Dari waktu ke waktu, nyaris tanpa henti, kita akhirnya seolah pura-pura kaget dengan kasus-kasus penipuan, yang kalau dicermati, substansinya tak pernah bergeser: mengimingi-imingi korban dengan keuntungan berlipat-lipat dalam tempo singkat dan instan. Modusnya memang bervariasi: penggandaan duit ala tukang sulap seperti kasus Dimas Kanjeng, ataupun bisnis dengan margin laba yang berganda-ganda. Dan korbannya selalu berasal dari latar belakang bervariasi: komunitas awam, beberapa akademisi, pedagang, dan pegawai.
Pertanyaannya: apa yang salah dalam kasus Dimas Kanjeng? Apa yang salah pada sebagian warga bangsa ini, yang memungkinkan munculnya seorang penipu sekelas Kanjeng Dimas?
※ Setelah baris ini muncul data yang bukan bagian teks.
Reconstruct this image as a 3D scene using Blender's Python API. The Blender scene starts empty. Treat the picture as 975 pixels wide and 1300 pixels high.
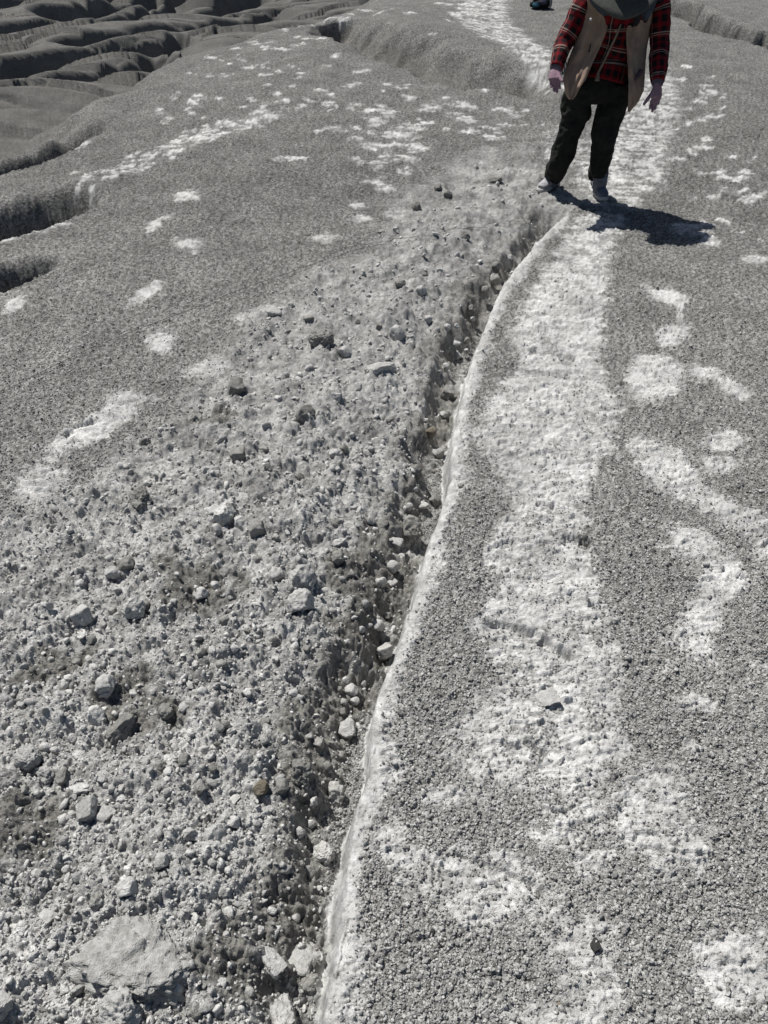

Kalau kasus Dimas Kanjeng itu dicermati sebagai satu-dua-tiga kasus, sebenarnya tidak ada yang salah. Artinya, sebagai orang beragama, kapan pun dan di manapun, Tuhan berhak mutlak menganugerahkan keistimewaan kepada orang tertentu, selama periode waktu yang umumnya sangat singkat. Dan keistimewaan itu umumnya tidak berlaku konstan, makanya disebut pengecualiaan.
Ketika “pengecualian” itu diperlakukan sebagai sesuatu yang lazim dan jamak, ini yang saya maksud keliru atau gagal memahami kerangka berpikir. Dan umumnya kegagalan memahami kerangka berpikir, akan berakibat pada gagal merumuskan kerangka bertindak dan berperilaku.
Bisakah seseorang menggandakan uang pecahan Rp50.000 menjadi Rp100.000? Untuk satu–dua–tiga kasus, dimungkinkan saja. Tapi itu adalah pengecualian. Yang tidak benar ketika pengecualian itu diposisikan sebagai sesuatu yang lazim dan berlaku konstan selama periode waktu yang lama.
Mukjizat fisik para Rasul saja, tidak ada yang berlaku konstan, dan tidak terjadi setiap hari. Dia hanya muncul sekali-sekali. Bukan terus-terusan.
Lantas bagaimana dengan seorang Marwah Daud Ibrahim, seorang lulusan Ph.D bidang komunikasi, yang mungkin sudah melakukan ratusan penelitian empirik di kampus dan lembaga riset, kok, bisa-bisanya ikut tenggelam dalam lautan gagal memahami kerangka berpikir itu. Semua item penjelasan Marwah bisa diterima, kelirunya cuma satu: penjelasannya tidak mengacu pada kerangka berpikir. Dan mohon maaf, I have to say, Tuhan juga tampaknya ingin membuktikan bahwa seorang yang paling rasional sekalipun, bisa berperilaku sangat klenis-mistis alias gagal paham kerangka berpikir. Mungkin untuk dijadikan bahan pelajaran.
Dalam kehidupan politik dan pengelolaan negara, kita juga sering menemukan perilaku politik yang tidak menunjukkan pemahaman ajek tentang kerangka berpikir. Misal, beberapa orang tiba-tiba memposisikan diri sebagai tokoh yang layak dipilih pada sebuah Pilkada, padahal belum memiliki investasi politik. Logika loncatan seperti inilah yang sering membuat kita juga ikut-ikutan gagal paham.
Ketika mengutarakan argumentasi kerangka berpikir di atas, seorang teman mendebat saya. Dan saya balik bertanya kepadanya: tunjukkan kepada saya teori kekuasaan mana yang bisa menjelaskan rasionalitas seorang Kim Jong Un sehingga bisa mewarisi rezim kekuasaan di Korea Utara, di usia sekitar 20-an tahun! Semua pasti menjawab: karena ayahnya, Kim Jung Il mewarisinya kekuasaan. Tapi kan ada kakaknya, kan ada pamannya? Bantah membantah ini mengindikasikan, untuk kasus “pengalihan kekuasaan” kepada Kim Jong Un, adalah sebuah pengecualian. Sebab semua argumentasi rasionalnya terbantahkan dengan dalil yang lebih rasional.
Intinya, gairah meraih kesejahteraan dan kekuasaan melalui mekanisme sim salabim itu dimungkinkan saja, tapi sekali lagi harus diposisikan sebagai kasus pengecualian, mungkin berlaku untuk satu-dua-tiga kasus. Dan ketika pengecualian itu diperlakukan sebagai sebuah kelaziman, hasilnya jelas: jumlah orang tertipu selalu lebih banyak daripada jumlah penipunya.